OBJECTIVE —
In the listing below, find the line with "D = bpy.data", then repeat exactly every line from the top through that one.

PROVIDED DATA —

* * * * * * * * *

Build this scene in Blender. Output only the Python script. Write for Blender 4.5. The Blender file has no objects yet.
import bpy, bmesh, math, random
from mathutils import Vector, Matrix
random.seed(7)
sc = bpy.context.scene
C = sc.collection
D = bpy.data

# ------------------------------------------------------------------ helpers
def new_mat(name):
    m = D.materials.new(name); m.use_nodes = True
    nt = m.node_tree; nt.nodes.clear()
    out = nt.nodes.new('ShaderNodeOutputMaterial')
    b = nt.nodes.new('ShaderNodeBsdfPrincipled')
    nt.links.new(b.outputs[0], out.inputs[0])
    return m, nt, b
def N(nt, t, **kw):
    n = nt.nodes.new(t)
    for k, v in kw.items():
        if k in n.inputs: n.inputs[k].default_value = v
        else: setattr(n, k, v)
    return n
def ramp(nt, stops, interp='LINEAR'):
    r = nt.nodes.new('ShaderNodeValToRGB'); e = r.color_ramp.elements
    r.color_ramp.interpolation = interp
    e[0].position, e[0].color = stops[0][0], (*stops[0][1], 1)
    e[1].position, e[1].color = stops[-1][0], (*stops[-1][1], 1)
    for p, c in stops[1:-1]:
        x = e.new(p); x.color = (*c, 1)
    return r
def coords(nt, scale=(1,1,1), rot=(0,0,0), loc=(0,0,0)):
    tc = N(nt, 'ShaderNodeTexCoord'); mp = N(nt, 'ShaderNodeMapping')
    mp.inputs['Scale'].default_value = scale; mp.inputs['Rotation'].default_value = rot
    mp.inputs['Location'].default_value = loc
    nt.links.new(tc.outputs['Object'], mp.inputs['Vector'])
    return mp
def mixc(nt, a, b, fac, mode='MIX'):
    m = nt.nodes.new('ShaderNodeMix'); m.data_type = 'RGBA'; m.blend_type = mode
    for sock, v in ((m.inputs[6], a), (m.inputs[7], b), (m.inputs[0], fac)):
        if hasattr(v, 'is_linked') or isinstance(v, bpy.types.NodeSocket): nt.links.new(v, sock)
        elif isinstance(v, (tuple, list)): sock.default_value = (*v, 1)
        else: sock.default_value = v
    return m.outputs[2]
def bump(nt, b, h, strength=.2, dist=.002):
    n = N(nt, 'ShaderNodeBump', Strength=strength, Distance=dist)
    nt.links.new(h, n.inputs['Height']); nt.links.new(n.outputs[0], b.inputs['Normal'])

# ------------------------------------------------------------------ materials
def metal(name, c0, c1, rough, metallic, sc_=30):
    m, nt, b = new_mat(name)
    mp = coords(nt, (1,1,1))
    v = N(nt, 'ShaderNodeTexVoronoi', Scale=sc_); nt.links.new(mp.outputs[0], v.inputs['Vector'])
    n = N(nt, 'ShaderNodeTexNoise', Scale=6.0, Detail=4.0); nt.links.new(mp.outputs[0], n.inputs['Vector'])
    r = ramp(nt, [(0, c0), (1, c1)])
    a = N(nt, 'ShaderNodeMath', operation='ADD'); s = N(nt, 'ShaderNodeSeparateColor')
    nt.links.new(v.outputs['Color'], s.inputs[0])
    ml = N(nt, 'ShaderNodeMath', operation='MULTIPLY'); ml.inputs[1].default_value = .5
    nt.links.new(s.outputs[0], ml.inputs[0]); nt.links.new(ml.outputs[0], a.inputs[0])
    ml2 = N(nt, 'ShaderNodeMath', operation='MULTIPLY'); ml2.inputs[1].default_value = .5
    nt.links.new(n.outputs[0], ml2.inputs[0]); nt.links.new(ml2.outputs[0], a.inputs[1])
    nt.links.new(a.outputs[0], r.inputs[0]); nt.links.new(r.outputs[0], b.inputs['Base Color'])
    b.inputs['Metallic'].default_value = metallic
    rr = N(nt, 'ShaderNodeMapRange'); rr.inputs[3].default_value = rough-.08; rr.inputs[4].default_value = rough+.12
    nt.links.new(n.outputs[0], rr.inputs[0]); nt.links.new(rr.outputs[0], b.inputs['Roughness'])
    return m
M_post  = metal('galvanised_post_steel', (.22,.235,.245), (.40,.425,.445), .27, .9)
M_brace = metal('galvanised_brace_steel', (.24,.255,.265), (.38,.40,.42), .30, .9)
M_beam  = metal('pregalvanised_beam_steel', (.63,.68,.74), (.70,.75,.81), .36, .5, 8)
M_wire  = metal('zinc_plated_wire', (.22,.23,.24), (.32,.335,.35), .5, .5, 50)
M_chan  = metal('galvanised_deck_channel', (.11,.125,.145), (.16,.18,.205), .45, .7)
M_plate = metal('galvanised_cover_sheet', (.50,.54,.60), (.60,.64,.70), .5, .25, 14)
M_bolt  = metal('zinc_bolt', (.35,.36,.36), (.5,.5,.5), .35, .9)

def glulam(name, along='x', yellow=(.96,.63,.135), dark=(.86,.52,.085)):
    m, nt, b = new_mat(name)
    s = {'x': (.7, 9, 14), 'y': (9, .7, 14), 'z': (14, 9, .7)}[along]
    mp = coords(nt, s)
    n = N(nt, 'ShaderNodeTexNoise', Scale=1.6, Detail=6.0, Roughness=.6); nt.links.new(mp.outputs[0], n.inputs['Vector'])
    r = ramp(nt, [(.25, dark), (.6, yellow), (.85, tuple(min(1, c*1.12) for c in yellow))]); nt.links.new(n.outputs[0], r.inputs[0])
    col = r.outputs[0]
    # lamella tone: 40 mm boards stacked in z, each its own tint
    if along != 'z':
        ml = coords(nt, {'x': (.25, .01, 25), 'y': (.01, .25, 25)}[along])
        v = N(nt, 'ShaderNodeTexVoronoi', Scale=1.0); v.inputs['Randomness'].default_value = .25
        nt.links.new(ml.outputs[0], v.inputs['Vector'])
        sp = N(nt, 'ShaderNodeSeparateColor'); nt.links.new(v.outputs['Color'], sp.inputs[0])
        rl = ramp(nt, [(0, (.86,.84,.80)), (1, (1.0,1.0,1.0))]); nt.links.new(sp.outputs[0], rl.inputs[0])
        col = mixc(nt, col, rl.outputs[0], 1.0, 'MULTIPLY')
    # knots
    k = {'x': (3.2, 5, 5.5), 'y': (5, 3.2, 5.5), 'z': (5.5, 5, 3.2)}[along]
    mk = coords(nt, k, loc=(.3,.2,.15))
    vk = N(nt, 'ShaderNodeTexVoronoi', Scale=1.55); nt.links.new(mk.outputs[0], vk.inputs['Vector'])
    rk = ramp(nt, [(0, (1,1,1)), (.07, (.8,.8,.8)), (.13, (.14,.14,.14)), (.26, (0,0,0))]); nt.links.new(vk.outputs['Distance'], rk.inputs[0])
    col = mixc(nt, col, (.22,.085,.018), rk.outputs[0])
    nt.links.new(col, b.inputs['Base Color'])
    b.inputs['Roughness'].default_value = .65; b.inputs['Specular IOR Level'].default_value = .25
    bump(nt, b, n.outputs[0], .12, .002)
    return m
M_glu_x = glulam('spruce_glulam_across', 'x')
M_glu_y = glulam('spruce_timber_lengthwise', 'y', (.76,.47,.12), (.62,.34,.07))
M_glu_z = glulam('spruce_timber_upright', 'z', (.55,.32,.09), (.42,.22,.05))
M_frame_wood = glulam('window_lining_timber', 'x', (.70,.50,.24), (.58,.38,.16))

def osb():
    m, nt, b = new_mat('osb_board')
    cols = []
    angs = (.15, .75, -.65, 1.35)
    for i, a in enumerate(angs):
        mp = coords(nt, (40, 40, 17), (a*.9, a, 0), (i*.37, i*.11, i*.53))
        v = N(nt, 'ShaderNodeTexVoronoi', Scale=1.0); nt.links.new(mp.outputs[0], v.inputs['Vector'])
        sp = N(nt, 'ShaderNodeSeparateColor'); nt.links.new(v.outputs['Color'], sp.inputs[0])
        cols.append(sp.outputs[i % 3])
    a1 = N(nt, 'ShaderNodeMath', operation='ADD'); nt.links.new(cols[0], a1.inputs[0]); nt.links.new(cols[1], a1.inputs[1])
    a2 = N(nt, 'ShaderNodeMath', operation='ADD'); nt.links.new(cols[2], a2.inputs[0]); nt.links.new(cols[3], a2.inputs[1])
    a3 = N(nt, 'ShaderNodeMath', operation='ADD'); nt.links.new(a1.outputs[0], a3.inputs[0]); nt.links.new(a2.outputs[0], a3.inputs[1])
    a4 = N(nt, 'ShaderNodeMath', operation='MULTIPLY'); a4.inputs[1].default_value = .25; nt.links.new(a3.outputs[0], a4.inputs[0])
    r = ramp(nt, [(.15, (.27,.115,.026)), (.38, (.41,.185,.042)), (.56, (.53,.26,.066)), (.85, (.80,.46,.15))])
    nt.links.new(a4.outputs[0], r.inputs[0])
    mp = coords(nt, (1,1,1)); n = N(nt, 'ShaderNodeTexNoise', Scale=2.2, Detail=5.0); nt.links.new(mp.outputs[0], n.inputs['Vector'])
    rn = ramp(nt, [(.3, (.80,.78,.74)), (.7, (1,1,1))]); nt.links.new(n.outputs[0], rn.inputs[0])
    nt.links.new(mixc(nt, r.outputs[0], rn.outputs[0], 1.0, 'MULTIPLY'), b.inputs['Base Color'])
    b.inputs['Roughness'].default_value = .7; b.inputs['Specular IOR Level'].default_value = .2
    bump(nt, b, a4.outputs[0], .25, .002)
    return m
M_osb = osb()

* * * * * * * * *

WORKED SOLUTION —
Build this scene in Blender. Output only the Python script. Write for Blender 4.5. The Blender file has no objects yet.
import bpy, bmesh, math, random
from mathutils import Vector, Matrix
random.seed(7)
sc = bpy.context.scene
C = sc.collection
D = bpy.data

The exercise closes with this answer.